Of course, this is only one possible reason for the somewhat surprising trend. Another could well be related to organisational changes in the workforce – particularly the increase in contract workers with fewer rights and much lower bargaining power than regular permanent workers.

For some reason, the latest release of data for ASI 2015-16 does not contain evidence on the number of contract workers, unlike previous versions of the annual survey. However, the overall trend can be gleaned from the past reports, and these show a sharp and disturbing increase in the number of contract workers and their share in the total workforce. Indeed, as Figure 4 suggests, the increase in share has been dramatic over a relatively short period – more than doubling from only 16 per cent of all factory workers in 1998-99 to as much as 35 per cent in 2014-15.

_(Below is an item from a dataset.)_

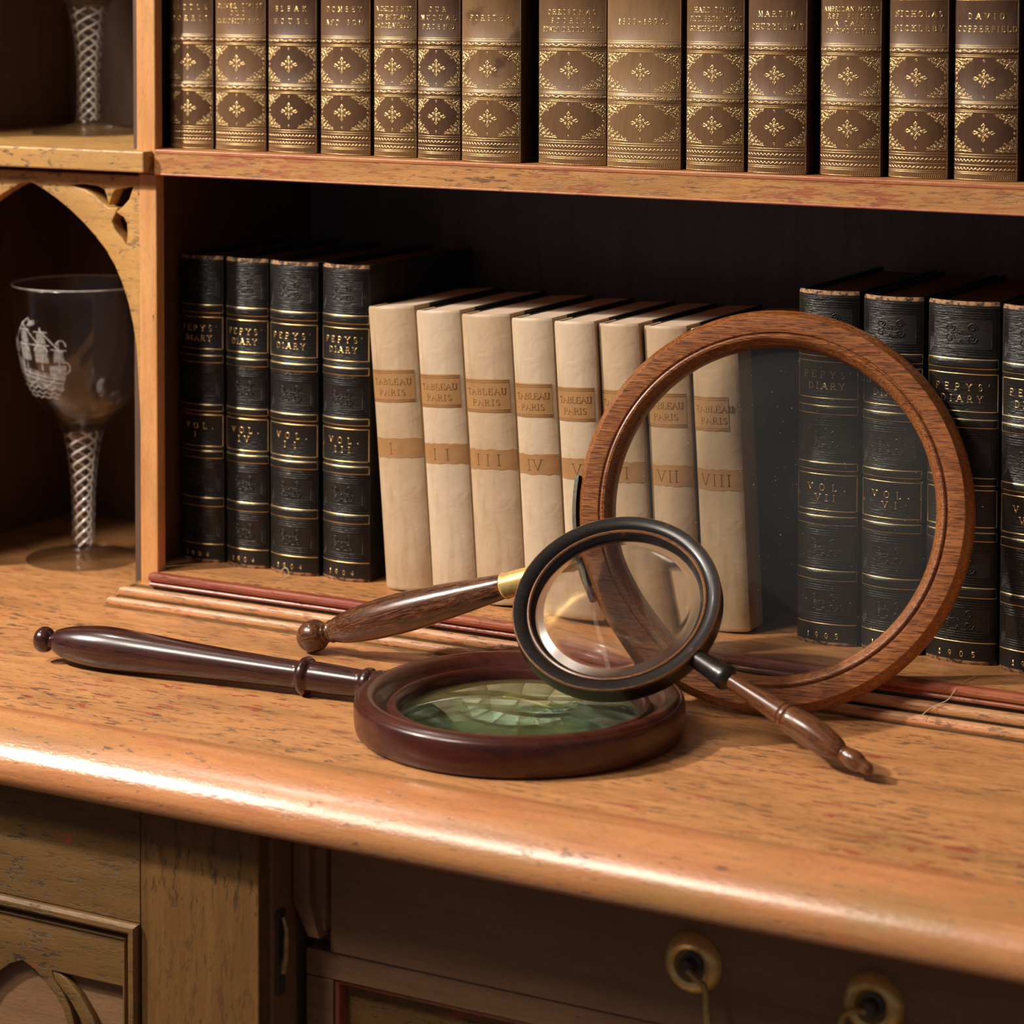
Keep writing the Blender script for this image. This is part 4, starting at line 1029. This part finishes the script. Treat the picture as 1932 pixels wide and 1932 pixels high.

It is unlikely that this ratio would have changed much in the latest year, 2015-16. So it can safely be assumed that at least around one-third (and possibly more) of the workers in the factory sector are hired on contract with few rights and close to non-existent bargaining power. For obvious reasons, this would act as a drag not only on their own ability to demand higher wages, but also on the ability of the more permanent workers to do so as well.

Figure 4.

Therefore, while numbers of workers in factory employment may have increased somewhat in the recent past, it is likely that those employed would nevertheless be facing fragile and insecure conditions of work with low bargaining power.